Me: I’m just so terrified…
Him: You really have to stop dreaming you’re a published author and are asked to read a passage to fans, which includes the word “vehemently”
Me: I know… I know.
6: Why don’t you juice oranges for me anymore?
Me: You broke my juicer.
6: When I juiced that play dough?
M: yep
If you bring back your paper bags at Whole Foods, they’ll give a refund of 5 cents. After a year you’ll have enough money to buy an orange.
[very obviously being hit on]
hahaha ok well, see you around[4 days later, cutting open a cantaloupe]
wait a second
Got a call saying my son got caught lying, cheating & was being expelled. I don’t have a son. That kid is one damn good liar
Every night, as I scoop the clumps of waste from the litter box, I wonder to myself what it would be like to have a cat.

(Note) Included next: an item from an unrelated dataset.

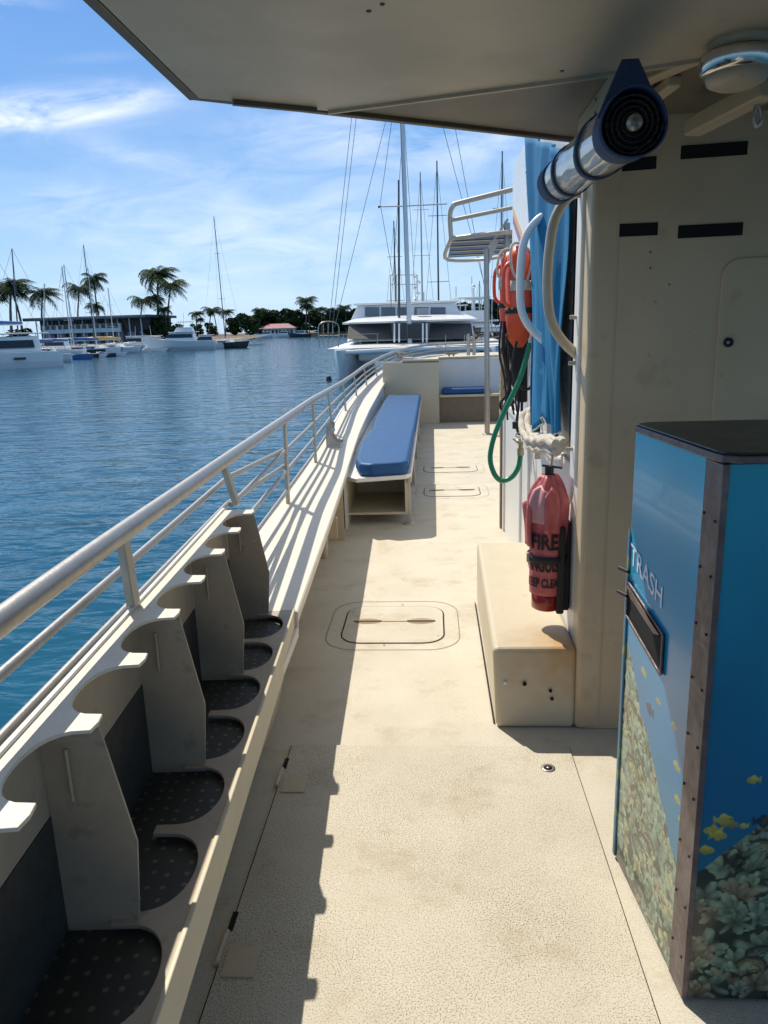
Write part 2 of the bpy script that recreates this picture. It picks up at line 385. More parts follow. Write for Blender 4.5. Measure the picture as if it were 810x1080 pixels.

Did you know that simply replacing your cup of coffee in the morning with a refreshing glass of water can leave you both hydrated and in a terrible mood for the rest of the day?
Not to brag, but I can get a guy to date me for 3 whole dates before he runs for his life
Facetious. Because I like to use all vowels, in order.
Wolfman: *Drinks a Coors Light* Noooooo!
Me: OMG you’re dying because Coors Light is called The Silver Bullet?
Wolfman: No this beer is just gross.
A face mask and rubber gloves is all you need to wear when you go to mall they said.
I felt a fool.
Everyone else was wearing clothes.
Me: I can’t believe you read horoscopes, such garbage.
Her: You’re right. When are you shaving again?
Me: Not til after the playoffs..why?
After eating this cereal for 30 years I am still neither lucky nor charming.
Turns out men don’t like being asked when their due date is either
Star Wars? Nope
Never had any interest in watching something that starred a woman whose hair made her look like one of my dad’s tractors.